2016年1月28日に東京・お茶の水で開催された「ITインフラSummit 2016」。インフラ活用の先進企業や、インフラ技術の専門家による多数の講演のうち、本稿ではネットワーク基盤の構築や活用、最新のソリューションに関するものを中心に紹介する。

 特別講演ではJR西日本が進めている、新幹線乗務員によるiPad活用と、それを支えるネットワーク基盤作りについて報告。続いてシーディーネットワークス・ジャパンが中国でのコンテンツ配信ビジネスに役立つノウハウとソリューション、リバーベッドテクノロジーがWANをLAN並みのレスポンスで使うための最新手法、KDDIがSDN技術をフル活用したネットワークインフラ作りについて、それぞれ解説した。

特別講演:JR西日本
iPadによる山陽・北陸新幹線の顧客サービス向上を支えた基盤とは

 「ITインフラSummit 2016」の特別講演「B-7」トラックでは、JR西日本の小山秀一氏が登壇。同社が山陽・北陸新幹線の乗務員にiPadを配布した背景と、その効果を語った。

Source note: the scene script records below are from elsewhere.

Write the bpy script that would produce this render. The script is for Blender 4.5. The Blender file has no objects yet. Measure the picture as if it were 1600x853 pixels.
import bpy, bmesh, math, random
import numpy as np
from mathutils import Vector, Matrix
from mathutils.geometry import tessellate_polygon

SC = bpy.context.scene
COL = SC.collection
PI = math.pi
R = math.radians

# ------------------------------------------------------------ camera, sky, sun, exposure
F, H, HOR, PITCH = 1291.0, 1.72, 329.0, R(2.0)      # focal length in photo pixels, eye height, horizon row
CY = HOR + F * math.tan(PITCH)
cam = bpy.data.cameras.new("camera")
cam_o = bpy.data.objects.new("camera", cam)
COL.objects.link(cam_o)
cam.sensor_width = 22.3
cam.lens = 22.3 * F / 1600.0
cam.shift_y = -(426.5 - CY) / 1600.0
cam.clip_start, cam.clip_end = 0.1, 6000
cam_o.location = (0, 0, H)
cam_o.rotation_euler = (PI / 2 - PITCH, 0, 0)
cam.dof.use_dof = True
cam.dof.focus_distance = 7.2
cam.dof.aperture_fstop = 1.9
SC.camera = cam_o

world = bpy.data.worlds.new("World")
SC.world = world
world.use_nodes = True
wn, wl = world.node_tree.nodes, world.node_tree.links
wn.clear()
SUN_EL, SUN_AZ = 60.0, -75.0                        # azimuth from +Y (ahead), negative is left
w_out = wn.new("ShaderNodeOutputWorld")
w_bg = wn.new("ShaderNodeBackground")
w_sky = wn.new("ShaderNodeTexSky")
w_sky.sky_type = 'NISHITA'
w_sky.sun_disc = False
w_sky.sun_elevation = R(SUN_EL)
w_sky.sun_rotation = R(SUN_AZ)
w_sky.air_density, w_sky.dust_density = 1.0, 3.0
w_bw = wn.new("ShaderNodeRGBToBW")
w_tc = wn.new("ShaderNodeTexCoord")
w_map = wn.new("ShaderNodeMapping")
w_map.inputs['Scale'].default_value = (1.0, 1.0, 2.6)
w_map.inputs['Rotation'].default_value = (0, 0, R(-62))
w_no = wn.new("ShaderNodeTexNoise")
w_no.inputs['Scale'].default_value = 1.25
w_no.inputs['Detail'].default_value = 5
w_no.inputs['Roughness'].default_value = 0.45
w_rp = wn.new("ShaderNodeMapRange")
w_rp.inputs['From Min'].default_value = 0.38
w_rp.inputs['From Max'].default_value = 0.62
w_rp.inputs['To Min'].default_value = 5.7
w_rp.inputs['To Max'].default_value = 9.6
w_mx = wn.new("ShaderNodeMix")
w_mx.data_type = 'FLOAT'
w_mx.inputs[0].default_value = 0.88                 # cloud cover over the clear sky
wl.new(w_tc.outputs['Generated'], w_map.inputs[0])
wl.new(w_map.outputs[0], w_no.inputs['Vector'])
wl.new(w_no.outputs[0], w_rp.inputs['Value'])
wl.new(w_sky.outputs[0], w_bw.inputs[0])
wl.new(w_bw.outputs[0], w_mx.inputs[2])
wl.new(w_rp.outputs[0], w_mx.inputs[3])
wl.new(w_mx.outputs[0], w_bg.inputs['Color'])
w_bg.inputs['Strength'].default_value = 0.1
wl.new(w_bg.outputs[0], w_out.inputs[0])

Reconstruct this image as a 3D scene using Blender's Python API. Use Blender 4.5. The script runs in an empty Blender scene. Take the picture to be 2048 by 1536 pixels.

JR西日本 IT本部 IT計画(運輸系)担当課長 小山 秀一 氏(撮影:海老名 進)
JR西日本 IT本部 IT計画(運輸系)担当課長 小山 秀一 氏(撮影:海老名 進)

 JR西日本は業務オペレーションやサービスの品質を高める目的で、山陽・北陸新幹線の乗務員全員にiPadを配布した。山陽新幹線は2015年1月から約900台、北陸新幹線は2015年3月から約200台を配布した。

 iPad導入の狙いは大きく3つあった。乗客への情報提供を強化すること、異常時の対応能力を高めること、規程類を電子データ化して乗務員の携行品を減らすこと、である。

アプリで運行状況などを即時把握、顧客満足度も高まる

 乗客への情報提供については、顧客満足度を上げるために、いくつかのアプリケーションを用意した。

 「列車運行情報アプリ」を使うと、列車が遅れている時に、リアルタイムに運行状況を知ることができる。「列車在線情報アプリ」は、運転を再開した時に、それぞれの列車がどこにいるのかを線路図上で可視化できる。いずれも、問い合わせへの対応や車内放送などに利用できる。

 「訪日顧客案内アプリ」は、外国人の乗客が自分で操作して、忘れ物や待ち合わせ場所が分からないといった多様な問題を解決できるアプリである。様々な言語に対応しており、日本語も一緒に表示するので、外国人の乗客が何を調べているのかが、側で対応する乗務員にも分かる。

 異常時対応の強化策としては、車両マップを電子データ化してiPadに収録した。例えば、床下配置マップの画面をタッチすれば細部まで確認できるので、迅速に異常の原因を特定できるようになった。

 iPadのカメラや通信機能によって、遠隔地にある指令拠点との間で画像データを共有することも可能である。これにより、あたかも熟練した社員が現場にいるかのように、的確な作業指示を受けられるようになった。

 携行品の削減については、乗務員が携行している規程類を電子化してiPadに格納。iPadの導入前は、運転士で3キログラム、車掌で2キログラムの規定類を常時持ち歩いていた。電子化により、改正時の差し替え作業もダウンロードするだけでよくなった。

安全と使い勝手を両立したiPadの利用環境をSDNサービスで実現

 iPadの利用環境としてネットワークシステムの整備も大きな課題だった。結果的に同社は、キャリアが提供するSDN型のネットワークサービスを採用した。SDN機能によってネットワークの追加/分割/統合が容易になっており、ネットワーク内で使えるファイアウォール機能など、セキュリティも備わっていたことから決めたという。

 ネットワークサービスの選定には、大きく3つの要件があった。1つは、閉域網によってネットワークの機密性を確保しつつ、iPadから安全にリモートアクセスできること。2つめは、モバイル端末管理(MDM)によってiPadの紛失対策などを実現することである。3つめは、セキュリティを確保しつつ使い勝手を損なわないことである。がちがちに縛るのではなく、取り扱う情報のレベルに応じてクラウドサービスなどを柔軟に使い分ける仕組みが必要だったという。